§ **STATED PROBLEM**
Restate each of the lines given below, word for word.

§ **DATA SEGMENT**
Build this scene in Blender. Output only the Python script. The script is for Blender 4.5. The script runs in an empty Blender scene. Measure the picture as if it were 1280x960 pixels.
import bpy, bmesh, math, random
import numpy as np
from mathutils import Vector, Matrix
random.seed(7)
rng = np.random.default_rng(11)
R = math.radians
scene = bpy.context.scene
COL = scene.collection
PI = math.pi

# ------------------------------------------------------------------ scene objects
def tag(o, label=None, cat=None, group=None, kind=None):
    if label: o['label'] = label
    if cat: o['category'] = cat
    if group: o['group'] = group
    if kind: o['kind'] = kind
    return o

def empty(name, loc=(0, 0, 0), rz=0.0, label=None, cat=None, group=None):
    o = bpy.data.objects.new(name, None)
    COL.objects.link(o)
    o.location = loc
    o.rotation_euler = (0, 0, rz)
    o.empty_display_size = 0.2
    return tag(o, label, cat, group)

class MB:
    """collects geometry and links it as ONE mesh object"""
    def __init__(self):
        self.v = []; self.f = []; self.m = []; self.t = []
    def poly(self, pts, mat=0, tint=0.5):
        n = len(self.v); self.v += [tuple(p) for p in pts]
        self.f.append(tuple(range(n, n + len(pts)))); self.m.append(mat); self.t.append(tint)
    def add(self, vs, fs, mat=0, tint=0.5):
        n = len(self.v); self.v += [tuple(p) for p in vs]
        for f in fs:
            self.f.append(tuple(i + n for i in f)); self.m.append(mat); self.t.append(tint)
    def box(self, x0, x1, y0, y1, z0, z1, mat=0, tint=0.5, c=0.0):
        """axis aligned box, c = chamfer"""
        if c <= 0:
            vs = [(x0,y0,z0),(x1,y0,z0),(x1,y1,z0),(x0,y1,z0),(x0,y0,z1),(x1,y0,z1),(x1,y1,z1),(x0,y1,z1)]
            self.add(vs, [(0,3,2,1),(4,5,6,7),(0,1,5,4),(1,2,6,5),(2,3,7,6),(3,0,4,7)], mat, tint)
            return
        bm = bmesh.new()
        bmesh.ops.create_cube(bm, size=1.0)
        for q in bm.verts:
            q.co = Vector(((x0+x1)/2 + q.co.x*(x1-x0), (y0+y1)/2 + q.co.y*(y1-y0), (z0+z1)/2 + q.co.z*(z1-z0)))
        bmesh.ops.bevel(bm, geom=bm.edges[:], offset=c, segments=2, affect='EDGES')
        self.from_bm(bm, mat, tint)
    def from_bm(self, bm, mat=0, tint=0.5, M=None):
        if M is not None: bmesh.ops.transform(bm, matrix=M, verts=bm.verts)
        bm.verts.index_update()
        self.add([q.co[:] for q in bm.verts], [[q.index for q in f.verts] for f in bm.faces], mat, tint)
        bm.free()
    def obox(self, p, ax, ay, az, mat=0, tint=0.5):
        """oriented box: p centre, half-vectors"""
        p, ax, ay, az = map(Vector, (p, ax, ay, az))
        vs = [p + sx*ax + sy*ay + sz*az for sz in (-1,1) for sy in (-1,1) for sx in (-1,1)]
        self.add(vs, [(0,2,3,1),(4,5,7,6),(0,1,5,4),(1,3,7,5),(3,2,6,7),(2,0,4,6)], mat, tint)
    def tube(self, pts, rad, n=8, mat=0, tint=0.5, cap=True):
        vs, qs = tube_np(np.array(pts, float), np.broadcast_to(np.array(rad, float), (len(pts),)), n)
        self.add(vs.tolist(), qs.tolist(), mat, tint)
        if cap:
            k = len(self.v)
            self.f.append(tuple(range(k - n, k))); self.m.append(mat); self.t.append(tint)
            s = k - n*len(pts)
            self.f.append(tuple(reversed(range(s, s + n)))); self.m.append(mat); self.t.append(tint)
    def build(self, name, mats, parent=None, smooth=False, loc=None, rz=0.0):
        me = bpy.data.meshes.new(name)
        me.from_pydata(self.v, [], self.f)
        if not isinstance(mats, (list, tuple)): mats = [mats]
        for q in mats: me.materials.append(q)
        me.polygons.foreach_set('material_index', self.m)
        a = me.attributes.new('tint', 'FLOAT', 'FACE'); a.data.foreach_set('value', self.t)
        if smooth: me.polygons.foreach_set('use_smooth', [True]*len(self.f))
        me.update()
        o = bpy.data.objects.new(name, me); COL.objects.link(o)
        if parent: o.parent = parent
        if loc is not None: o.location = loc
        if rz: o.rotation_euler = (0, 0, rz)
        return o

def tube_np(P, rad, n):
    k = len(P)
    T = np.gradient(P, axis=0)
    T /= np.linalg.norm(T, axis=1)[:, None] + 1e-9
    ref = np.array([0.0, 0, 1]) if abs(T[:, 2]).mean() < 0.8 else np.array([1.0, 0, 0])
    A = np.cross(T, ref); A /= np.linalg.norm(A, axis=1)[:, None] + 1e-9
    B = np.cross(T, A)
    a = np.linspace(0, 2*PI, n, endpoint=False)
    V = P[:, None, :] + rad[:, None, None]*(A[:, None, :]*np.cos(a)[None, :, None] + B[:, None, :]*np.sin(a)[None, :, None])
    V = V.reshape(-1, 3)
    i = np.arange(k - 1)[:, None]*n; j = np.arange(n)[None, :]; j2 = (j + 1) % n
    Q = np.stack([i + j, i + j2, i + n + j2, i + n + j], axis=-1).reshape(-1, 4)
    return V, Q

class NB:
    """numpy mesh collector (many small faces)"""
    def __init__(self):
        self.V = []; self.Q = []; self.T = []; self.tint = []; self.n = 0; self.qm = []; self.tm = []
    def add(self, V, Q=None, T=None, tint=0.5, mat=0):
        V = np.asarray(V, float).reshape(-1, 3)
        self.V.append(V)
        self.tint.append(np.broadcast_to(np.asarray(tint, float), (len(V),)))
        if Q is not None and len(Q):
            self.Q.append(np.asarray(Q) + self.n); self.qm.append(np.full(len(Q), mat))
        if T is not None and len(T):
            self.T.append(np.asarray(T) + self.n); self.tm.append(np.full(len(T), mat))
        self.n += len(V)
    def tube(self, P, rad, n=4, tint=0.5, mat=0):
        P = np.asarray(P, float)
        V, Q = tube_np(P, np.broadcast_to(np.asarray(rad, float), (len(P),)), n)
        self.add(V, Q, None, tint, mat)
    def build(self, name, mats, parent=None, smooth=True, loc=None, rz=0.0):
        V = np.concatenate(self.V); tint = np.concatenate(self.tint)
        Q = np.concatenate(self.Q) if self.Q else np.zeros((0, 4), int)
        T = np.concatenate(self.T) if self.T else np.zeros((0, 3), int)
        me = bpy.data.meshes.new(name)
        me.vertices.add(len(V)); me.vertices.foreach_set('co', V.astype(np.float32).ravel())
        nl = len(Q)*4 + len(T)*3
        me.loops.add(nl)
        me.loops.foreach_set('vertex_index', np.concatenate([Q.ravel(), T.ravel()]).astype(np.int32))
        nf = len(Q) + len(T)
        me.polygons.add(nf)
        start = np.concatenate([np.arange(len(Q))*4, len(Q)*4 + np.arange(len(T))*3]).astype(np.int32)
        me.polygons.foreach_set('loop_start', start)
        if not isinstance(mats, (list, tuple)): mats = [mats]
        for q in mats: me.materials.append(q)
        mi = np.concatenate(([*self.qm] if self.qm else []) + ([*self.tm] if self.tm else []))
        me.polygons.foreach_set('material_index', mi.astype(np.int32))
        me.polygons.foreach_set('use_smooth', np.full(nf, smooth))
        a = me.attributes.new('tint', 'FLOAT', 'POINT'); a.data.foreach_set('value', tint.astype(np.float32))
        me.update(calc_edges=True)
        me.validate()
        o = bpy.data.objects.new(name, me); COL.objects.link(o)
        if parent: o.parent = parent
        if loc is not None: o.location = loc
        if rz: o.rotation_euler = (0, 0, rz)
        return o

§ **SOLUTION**
Build this scene in Blender. Output only the Python script. The script is for Blender 4.5. The script runs in an empty Blender scene. Measure the picture as if it were 1280x960 pixels.
import bpy, bmesh, math, random
import numpy as np
from mathutils import Vector, Matrix
random.seed(7)
rng = np.random.default_rng(11)
R = math.radians
scene = bpy.context.scene
COL = scene.collection
PI = math.pi

# ------------------------------------------------------------------ scene objects
def tag(o, label=None, cat=None, group=None, kind=None):
    if label: o['label'] = label
    if cat: o['category'] = cat
    if group: o['group'] = group
    if kind: o['kind'] = kind
    return o

def empty(name, loc=(0, 0, 0), rz=0.0, label=None, cat=None, group=None):
    o = bpy.data.objects.new(name, None)
    COL.objects.link(o)
    o.location = loc
    o.rotation_euler = (0, 0, rz)
    o.empty_display_size = 0.2
    return tag(o, label, cat, group)

class MB:
    """collects geometry and links it as ONE mesh object"""
    def __init__(self):
        self.v = []; self.f = []; self.m = []; self.t = []
    def poly(self, pts, mat=0, tint=0.5):
        n = len(self.v); self.v += [tuple(p) for p in pts]
        self.f.append(tuple(range(n, n + len(pts)))); self.m.append(mat); self.t.append(tint)
    def add(self, vs, fs, mat=0, tint=0.5):
        n = len(self.v); self.v += [tuple(p) for p in vs]
        for f in fs:
            self.f.append(tuple(i + n for i in f)); self.m.append(mat); self.t.append(tint)
    def box(self, x0, x1, y0, y1, z0, z1, mat=0, tint=0.5, c=0.0):
        """axis aligned box, c = chamfer"""
        if c <= 0:
            vs = [(x0,y0,z0),(x1,y0,z0),(x1,y1,z0),(x0,y1,z0),(x0,y0,z1),(x1,y0,z1),(x1,y1,z1),(x0,y1,z1)]
            self.add(vs, [(0,3,2,1),(4,5,6,7),(0,1,5,4),(1,2,6,5),(2,3,7,6),(3,0,4,7)], mat, tint)
            return
        bm = bmesh.new()
        bmesh.ops.create_cube(bm, size=1.0)
        for q in bm.verts:
            q.co = Vector(((x0+x1)/2 + q.co.x*(x1-x0), (y0+y1)/2 + q.co.y*(y1-y0), (z0+z1)/2 + q.co.z*(z1-z0)))
        bmesh.ops.bevel(bm, geom=bm.edges[:], offset=c, segments=2, affect='EDGES')
        self.from_bm(bm, mat, tint)
    def from_bm(self, bm, mat=0, tint=0.5, M=None):
        if M is not None: bmesh.ops.transform(bm, matrix=M, verts=bm.verts)
        bm.verts.index_update()
        self.add([q.co[:] for q in bm.verts], [[q.index for q in f.verts] for f in bm.faces], mat, tint)
        bm.free()
    def obox(self, p, ax, ay, az, mat=0, tint=0.5):
        """oriented box: p centre, half-vectors"""
        p, ax, ay, az = map(Vector, (p, ax, ay, az))
        vs = [p + sx*ax + sy*ay + sz*az for sz in (-1,1) for sy in (-1,1) for sx in (-1,1)]
        self.add(vs, [(0,2,3,1),(4,5,7,6),(0,1,5,4),(1,3,7,5),(3,2,6,7),(2,0,4,6)], mat, tint)
    def tube(self, pts, rad, n=8, mat=0, tint=0.5, cap=True):
        vs, qs = tube_np(np.array(pts, float), np.broadcast_to(np.array(rad, float), (len(pts),)), n)
        self.add(vs.tolist(), qs.tolist(), mat, tint)
        if cap:
            k = len(self.v)
            self.f.append(tuple(range(k - n, k))); self.m.append(mat); self.t.append(tint)
            s = k - n*len(pts)
            self.f.append(tuple(reversed(range(s, s + n)))); self.m.append(mat); self.t.append(tint)
    def build(self, name, mats, parent=None, smooth=False, loc=None, rz=0.0):
        me = bpy.data.meshes.new(name)
        me.from_pydata(self.v, [], self.f)
        if not isinstance(mats, (list, tuple)): mats = [mats]
        for q in mats: me.materials.append(q)
        me.polygons.foreach_set('material_index', self.m)
        a = me.attributes.new('tint', 'FLOAT', 'FACE'); a.data.foreach_set('value', self.t)
        if smooth: me.polygons.foreach_set('use_smooth', [True]*len(self.f))
        me.update()
        o = bpy.data.objects.new(name, me); COL.objects.link(o)
        if parent: o.parent = parent
        if loc is not None: o.location = loc
        if rz: o.rotation_euler = (0, 0, rz)
        return o

def tube_np(P, rad, n):
    k = len(P)
    T = np.gradient(P, axis=0)
    T /= np.linalg.norm(T, axis=1)[:, None] + 1e-9
    ref = np.array([0.0, 0, 1]) if abs(T[:, 2]).mean() < 0.8 else np.array([1.0, 0, 0])
    A = np.cross(T, ref); A /= np.linalg.norm(A, axis=1)[:, None] + 1e-9
    B = np.cross(T, A)
    a = np.linspace(0, 2*PI, n, endpoint=False)
    V = P[:, None, :] + rad[:, None, None]*(A[:, None, :]*np.cos(a)[None, :, None] + B[:, None, :]*np.sin(a)[None, :, None])
    V = V.reshape(-1, 3)
    i = np.arange(k - 1)[:, None]*n; j = np.arange(n)[None, :]; j2 = (j + 1) % n
    Q = np.stack([i + j, i + j2, i + n + j2, i + n + j], axis=-1).reshape(-1, 4)
    return V, Q

class NB:
    """numpy mesh collector (many small faces)"""
    def __init__(self):
        self.V = []; self.Q = []; self.T = []; self.tint = []; self.n = 0; self.qm = []; self.tm = []
    def add(self, V, Q=None, T=None, tint=0.5, mat=0):
        V = np.asarray(V, float).reshape(-1, 3)
        self.V.append(V)
        self.tint.append(np.broadcast_to(np.asarray(tint, float), (len(V),)))
        if Q is not None and len(Q):
            self.Q.append(np.asarray(Q) + self.n); self.qm.append(np.full(len(Q), mat))
        if T is not None and len(T):
            self.T.append(np.asarray(T) + self.n); self.tm.append(np.full(len(T), mat))
        self.n += len(V)
    def tube(self, P, rad, n=4, tint=0.5, mat=0):
        P = np.asarray(P, float)
        V, Q = tube_np(P, np.broadcast_to(np.asarray(rad, float), (len(P),)), n)
        self.add(V, Q, None, tint, mat)
    def build(self, name, mats, parent=None, smooth=True, loc=None, rz=0.0):
        V = np.concatenate(self.V); tint = np.concatenate(self.tint)
        Q = np.concatenate(self.Q) if self.Q else np.zeros((0, 4), int)
        T = np.concatenate(self.T) if self.T else np.zeros((0, 3), int)
        me = bpy.data.meshes.new(name)
        me.vertices.add(len(V)); me.vertices.foreach_set('co', V.astype(np.float32).ravel())
        nl = len(Q)*4 + len(T)*3
        me.loops.add(nl)
        me.loops.foreach_set('vertex_index', np.concatenate([Q.ravel(), T.ravel()]).astype(np.int32))
        nf = len(Q) + len(T)
        me.polygons.add(nf)
        start = np.concatenate([np.arange(len(Q))*4, len(Q)*4 + np.arange(len(T))*3]).astype(np.int32)
        me.polygons.foreach_set('loop_start', start)
        if not isinstance(mats, (list, tuple)): mats = [mats]
        for q in mats: me.materials.append(q)
        mi = np.concatenate(([*self.qm] if self.qm else []) + ([*self.tm] if self.tm else []))
        me.polygons.foreach_set('material_index', mi.astype(np.int32))
        me.polygons.foreach_set('use_smooth', np.full(nf, smooth))
        a = me.attributes.new('tint', 'FLOAT', 'POINT'); a.data.foreach_set('value', tint.astype(np.float32))
        me.update(calc_edges=True)
        me.validate()
        o = bpy.data.objects.new(name, me); COL.objects.link(o)
        if parent: o.parent = parent
        if loc is not None: o.location = loc
        if rz: o.rotation_euler = (0, 0, rz)
        return o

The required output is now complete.